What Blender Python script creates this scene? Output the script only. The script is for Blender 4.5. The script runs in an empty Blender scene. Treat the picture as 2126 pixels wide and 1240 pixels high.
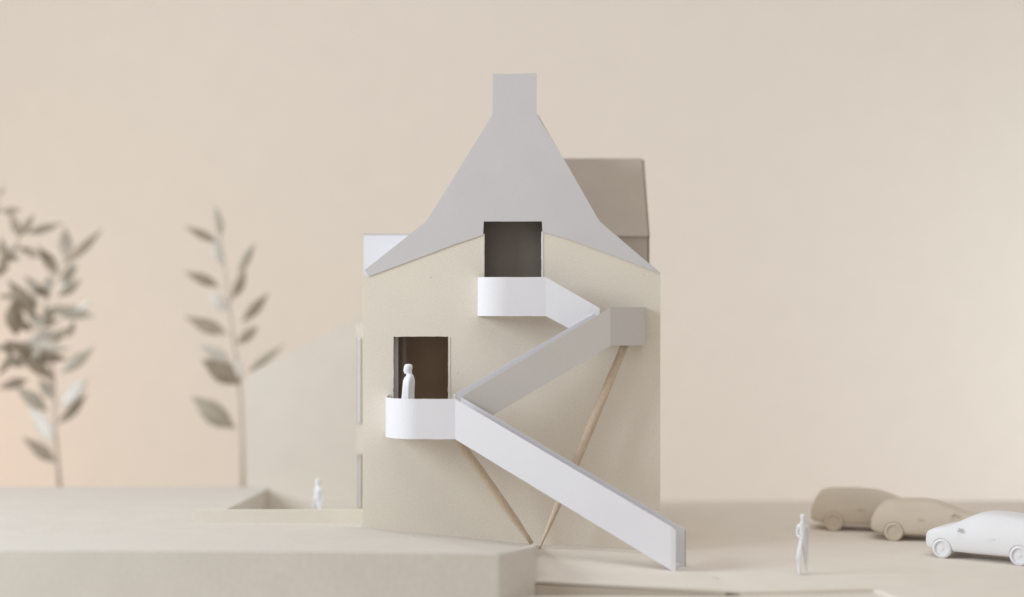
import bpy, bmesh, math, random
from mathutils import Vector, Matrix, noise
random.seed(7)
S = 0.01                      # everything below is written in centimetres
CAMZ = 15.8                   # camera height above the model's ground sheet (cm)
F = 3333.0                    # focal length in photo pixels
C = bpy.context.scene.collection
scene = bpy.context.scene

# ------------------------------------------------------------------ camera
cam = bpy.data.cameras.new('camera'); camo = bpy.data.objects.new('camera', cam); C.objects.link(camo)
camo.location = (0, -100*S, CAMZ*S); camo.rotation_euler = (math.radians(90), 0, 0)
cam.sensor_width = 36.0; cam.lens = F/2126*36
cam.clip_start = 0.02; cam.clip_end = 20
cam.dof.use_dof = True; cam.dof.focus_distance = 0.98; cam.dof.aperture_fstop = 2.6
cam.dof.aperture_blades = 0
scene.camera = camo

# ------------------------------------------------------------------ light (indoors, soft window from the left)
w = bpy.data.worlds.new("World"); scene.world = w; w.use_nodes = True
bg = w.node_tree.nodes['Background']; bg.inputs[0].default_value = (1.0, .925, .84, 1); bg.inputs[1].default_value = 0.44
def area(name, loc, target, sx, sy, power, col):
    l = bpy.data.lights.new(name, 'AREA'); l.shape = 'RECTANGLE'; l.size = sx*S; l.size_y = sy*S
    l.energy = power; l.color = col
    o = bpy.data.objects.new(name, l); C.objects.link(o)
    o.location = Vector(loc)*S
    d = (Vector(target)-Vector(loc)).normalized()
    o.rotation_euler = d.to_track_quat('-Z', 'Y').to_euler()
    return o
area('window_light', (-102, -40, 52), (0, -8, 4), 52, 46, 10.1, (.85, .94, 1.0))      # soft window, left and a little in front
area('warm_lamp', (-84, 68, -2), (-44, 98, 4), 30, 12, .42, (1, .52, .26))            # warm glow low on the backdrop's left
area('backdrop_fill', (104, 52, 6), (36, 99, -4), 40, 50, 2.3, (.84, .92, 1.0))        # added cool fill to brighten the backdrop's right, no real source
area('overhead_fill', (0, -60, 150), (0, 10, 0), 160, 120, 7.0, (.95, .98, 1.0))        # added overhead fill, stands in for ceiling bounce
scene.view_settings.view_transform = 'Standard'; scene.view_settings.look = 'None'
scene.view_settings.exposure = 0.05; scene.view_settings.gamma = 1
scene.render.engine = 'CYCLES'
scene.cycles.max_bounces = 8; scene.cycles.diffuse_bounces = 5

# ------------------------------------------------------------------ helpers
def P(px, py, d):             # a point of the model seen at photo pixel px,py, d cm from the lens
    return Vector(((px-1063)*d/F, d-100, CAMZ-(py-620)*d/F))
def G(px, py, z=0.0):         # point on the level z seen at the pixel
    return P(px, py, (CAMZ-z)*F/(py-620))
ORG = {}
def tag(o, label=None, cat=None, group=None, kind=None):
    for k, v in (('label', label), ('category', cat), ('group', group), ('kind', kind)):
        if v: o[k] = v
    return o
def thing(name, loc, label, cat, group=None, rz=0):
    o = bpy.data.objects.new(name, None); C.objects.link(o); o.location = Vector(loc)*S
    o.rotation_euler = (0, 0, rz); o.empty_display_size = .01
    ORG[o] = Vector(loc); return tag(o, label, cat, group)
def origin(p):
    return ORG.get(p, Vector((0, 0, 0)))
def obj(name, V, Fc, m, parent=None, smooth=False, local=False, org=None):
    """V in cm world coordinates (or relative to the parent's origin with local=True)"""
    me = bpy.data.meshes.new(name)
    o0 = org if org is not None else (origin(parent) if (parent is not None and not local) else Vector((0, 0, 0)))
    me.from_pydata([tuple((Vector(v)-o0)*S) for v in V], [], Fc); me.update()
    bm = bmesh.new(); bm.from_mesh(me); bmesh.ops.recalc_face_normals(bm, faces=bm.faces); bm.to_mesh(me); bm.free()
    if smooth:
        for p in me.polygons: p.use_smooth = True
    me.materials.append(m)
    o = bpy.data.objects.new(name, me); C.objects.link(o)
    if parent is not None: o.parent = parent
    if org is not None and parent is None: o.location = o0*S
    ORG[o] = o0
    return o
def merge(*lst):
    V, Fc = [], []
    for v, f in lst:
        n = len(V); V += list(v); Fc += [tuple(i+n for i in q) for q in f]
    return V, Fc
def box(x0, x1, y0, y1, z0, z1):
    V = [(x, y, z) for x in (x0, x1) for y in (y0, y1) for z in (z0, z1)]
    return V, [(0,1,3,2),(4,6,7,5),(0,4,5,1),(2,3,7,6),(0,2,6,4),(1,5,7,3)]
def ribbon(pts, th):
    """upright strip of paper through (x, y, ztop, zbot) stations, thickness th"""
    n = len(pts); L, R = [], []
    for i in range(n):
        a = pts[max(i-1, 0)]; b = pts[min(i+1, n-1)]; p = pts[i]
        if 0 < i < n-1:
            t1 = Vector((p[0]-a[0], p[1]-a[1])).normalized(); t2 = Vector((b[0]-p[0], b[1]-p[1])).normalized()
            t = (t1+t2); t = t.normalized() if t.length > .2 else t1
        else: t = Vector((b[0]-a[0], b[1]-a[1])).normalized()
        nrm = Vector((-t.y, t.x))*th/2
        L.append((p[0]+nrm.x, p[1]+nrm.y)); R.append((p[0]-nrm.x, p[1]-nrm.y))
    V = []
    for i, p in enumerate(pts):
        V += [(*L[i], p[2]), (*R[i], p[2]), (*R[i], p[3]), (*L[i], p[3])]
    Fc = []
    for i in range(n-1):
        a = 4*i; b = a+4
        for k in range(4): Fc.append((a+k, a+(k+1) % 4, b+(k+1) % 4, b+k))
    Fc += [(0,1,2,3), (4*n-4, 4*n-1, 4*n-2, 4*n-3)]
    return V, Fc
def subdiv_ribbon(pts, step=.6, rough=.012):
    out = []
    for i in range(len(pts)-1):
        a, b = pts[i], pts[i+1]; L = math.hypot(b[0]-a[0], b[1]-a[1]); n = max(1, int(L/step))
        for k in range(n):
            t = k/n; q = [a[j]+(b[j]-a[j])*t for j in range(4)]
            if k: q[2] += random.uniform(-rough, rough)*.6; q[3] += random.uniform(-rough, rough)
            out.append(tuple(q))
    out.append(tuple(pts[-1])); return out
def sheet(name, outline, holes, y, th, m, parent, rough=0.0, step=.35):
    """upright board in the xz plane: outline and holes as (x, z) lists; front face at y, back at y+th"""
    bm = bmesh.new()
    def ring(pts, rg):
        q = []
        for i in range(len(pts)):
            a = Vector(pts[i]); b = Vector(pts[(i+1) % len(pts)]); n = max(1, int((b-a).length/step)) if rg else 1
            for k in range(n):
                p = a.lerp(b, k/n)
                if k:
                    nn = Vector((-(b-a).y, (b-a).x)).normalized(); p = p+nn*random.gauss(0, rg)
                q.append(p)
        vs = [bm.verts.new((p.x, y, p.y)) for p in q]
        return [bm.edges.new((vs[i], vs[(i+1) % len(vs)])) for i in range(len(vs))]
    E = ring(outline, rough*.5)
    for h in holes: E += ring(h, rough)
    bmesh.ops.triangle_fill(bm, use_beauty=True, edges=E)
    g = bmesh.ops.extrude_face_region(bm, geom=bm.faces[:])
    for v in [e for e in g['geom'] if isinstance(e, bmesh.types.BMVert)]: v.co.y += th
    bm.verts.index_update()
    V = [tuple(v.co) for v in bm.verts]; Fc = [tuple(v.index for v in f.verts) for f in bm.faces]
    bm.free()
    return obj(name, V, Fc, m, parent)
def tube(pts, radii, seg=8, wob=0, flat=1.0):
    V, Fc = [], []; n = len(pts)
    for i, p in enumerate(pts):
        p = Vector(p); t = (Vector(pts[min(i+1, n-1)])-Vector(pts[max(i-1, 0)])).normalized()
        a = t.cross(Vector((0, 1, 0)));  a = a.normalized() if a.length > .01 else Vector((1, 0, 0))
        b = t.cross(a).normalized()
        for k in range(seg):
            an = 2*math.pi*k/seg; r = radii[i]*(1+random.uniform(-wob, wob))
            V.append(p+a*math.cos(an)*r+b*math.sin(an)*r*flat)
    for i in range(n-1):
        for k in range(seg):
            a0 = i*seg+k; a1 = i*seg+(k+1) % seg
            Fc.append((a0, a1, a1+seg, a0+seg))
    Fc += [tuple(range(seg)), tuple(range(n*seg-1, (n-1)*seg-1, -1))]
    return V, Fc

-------

◆ Written task ◆
Leave out the pictures, then repeat the listing above exactly from its first line to the line with "scene.camera = camo", inclusive.

◆ Task solution ◆
What Blender Python script creates this scene? Output the script only. The script is for Blender 4.5. The script runs in an empty Blender scene. Treat the picture as 2126 pixels wide and 1240 pixels high.
import bpy, bmesh, math, random
from mathutils import Vector, Matrix, noise
random.seed(7)
S = 0.01                      # everything below is written in centimetres
CAMZ = 15.8                   # camera height above the model's ground sheet (cm)
F = 3333.0                    # focal length in photo pixels
C = bpy.context.scene.collection
scene = bpy.context.scene

# ------------------------------------------------------------------ camera
cam = bpy.data.cameras.new('camera'); camo = bpy.data.objects.new('camera', cam); C.objects.link(camo)
camo.location = (0, -100*S, CAMZ*S); camo.rotation_euler = (math.radians(90), 0, 0)
cam.sensor_width = 36.0; cam.lens = F/2126*36
cam.clip_start = 0.02; cam.clip_end = 20
cam.dof.use_dof = True; cam.dof.focus_distance = 0.98; cam.dof.aperture_fstop = 2.6
cam.dof.aperture_blades = 0
scene.camera = camo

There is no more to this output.